::: Supplied material

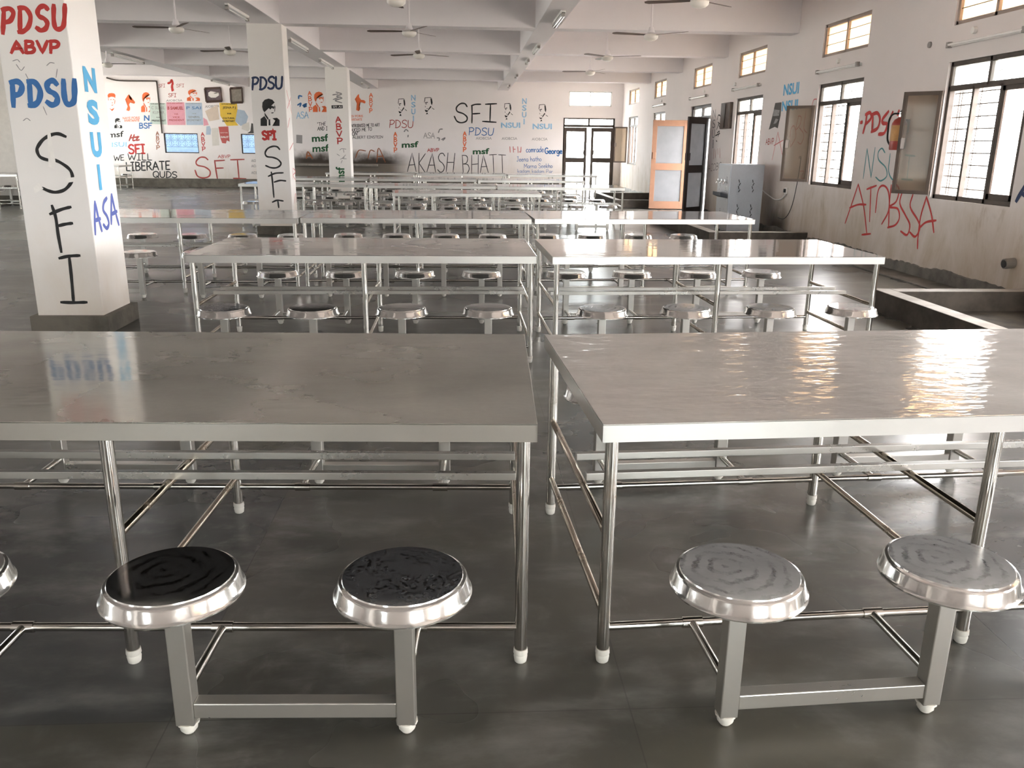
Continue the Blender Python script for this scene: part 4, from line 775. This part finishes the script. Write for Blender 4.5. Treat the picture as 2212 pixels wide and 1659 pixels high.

::::::
::: Supplied material

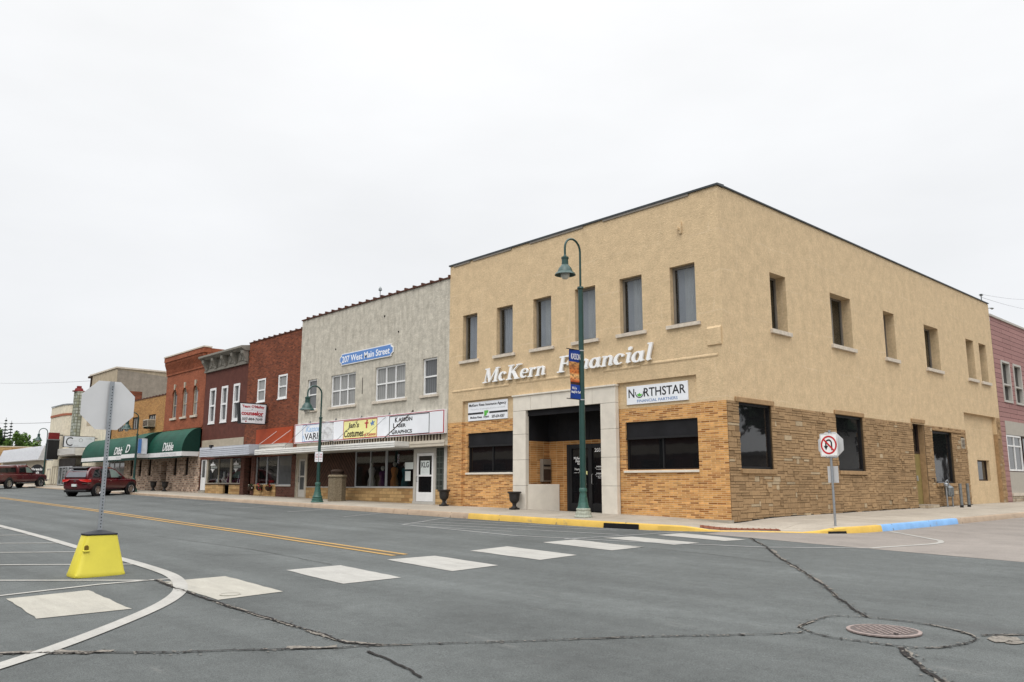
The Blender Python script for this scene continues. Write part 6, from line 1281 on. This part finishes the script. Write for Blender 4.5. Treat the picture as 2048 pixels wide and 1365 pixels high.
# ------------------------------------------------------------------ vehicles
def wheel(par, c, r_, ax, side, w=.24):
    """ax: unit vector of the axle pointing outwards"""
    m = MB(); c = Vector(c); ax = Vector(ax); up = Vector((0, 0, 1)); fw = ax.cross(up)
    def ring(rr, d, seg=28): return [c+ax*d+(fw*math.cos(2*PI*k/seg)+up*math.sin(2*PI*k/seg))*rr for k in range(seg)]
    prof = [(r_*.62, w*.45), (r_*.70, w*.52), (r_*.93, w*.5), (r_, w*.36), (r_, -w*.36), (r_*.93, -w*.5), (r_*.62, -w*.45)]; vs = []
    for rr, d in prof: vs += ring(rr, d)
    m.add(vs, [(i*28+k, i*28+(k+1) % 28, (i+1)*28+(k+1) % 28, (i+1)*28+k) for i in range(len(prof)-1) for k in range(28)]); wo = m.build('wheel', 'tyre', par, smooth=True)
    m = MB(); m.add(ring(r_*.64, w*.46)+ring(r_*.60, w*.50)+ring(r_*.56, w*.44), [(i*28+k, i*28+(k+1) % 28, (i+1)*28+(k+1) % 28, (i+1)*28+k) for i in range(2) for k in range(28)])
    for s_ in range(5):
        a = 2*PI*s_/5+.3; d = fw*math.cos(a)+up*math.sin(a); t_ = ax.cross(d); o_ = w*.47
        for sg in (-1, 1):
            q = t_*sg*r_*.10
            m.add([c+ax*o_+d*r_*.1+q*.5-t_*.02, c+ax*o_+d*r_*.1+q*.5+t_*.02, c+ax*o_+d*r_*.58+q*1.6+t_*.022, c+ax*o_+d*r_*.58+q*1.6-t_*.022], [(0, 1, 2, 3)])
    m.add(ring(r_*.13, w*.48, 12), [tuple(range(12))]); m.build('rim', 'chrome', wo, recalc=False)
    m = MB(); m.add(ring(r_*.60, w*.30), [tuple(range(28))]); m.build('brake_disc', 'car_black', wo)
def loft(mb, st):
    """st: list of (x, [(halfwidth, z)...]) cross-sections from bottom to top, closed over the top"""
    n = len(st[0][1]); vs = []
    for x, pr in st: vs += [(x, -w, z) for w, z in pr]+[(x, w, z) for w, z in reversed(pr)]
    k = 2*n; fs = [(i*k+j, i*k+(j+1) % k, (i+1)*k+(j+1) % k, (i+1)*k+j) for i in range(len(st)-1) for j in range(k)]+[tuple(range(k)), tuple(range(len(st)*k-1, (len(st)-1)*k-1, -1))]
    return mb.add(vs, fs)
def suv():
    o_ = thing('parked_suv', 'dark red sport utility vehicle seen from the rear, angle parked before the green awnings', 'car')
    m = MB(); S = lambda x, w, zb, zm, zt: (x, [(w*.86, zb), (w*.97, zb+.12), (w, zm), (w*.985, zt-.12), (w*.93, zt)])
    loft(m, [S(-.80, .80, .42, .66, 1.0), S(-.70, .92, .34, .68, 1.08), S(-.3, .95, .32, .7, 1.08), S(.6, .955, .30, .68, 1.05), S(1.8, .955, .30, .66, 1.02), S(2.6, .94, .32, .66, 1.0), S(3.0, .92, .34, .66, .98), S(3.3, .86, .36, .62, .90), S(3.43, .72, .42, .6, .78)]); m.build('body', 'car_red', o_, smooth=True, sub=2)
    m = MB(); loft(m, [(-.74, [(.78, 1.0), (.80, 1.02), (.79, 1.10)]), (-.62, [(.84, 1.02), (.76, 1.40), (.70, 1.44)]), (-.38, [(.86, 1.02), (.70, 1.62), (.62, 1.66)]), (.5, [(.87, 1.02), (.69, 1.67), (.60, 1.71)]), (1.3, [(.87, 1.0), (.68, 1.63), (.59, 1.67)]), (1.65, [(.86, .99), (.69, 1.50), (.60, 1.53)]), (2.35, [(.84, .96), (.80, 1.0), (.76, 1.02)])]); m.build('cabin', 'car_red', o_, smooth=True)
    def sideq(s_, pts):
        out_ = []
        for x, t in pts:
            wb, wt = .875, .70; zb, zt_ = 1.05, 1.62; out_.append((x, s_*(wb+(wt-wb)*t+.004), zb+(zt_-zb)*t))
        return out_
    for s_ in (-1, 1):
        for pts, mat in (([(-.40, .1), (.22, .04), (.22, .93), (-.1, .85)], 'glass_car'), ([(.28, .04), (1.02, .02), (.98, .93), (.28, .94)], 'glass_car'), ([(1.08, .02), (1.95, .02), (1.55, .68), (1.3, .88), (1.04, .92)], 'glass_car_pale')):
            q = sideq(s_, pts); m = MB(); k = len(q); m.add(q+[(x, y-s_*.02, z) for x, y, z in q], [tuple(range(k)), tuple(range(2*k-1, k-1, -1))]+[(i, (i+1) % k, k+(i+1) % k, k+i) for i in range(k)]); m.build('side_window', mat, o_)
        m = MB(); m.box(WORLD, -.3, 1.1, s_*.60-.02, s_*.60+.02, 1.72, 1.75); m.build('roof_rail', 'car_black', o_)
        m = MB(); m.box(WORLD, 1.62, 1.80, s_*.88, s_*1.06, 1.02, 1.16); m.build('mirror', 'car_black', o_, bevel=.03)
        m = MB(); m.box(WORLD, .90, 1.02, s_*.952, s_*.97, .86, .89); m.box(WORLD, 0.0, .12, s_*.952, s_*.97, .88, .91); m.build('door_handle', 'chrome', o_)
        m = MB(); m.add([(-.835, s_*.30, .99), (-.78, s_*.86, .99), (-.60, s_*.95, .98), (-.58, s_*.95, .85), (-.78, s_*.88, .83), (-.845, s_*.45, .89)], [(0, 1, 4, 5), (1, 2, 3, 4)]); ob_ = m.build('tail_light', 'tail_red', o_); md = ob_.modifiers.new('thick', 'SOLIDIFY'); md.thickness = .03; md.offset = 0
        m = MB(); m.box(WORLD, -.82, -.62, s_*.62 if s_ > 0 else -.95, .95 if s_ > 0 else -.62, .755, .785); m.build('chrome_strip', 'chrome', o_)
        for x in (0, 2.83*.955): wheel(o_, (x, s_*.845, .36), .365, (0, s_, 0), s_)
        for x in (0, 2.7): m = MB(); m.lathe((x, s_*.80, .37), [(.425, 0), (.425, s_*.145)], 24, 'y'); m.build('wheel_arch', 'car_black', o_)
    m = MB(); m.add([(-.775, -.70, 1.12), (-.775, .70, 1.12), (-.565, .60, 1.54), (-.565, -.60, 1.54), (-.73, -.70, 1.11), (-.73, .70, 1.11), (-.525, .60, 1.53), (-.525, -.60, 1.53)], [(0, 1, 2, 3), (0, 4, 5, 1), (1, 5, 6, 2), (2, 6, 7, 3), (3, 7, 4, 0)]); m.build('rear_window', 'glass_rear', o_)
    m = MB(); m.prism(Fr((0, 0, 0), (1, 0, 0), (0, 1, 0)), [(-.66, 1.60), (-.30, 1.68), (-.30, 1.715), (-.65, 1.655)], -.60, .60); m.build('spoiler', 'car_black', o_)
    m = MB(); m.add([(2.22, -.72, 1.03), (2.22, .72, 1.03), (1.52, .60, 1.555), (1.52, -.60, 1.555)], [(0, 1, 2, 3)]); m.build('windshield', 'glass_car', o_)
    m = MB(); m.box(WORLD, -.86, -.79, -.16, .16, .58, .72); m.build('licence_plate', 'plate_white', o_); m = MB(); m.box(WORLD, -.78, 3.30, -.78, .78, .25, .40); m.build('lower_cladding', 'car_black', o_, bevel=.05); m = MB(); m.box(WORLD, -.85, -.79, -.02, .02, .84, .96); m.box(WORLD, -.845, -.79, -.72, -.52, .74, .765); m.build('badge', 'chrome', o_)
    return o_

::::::

● Job: Copy out every line of the listing that contains the string "this".

● Completed task:
Continue the Blender Python script for this scene: part 4, from line 775. This part finishes the script. Write for Blender 4.5. Treat the picture as 2212 pixels wide and 1659 pixels high.
The Blender Python script for this scene continues. Write part 6, from line 1281 on. This part finishes the script. Write for Blender 4.5. Treat the picture as 2048 pixels wide and 1365 pixels high.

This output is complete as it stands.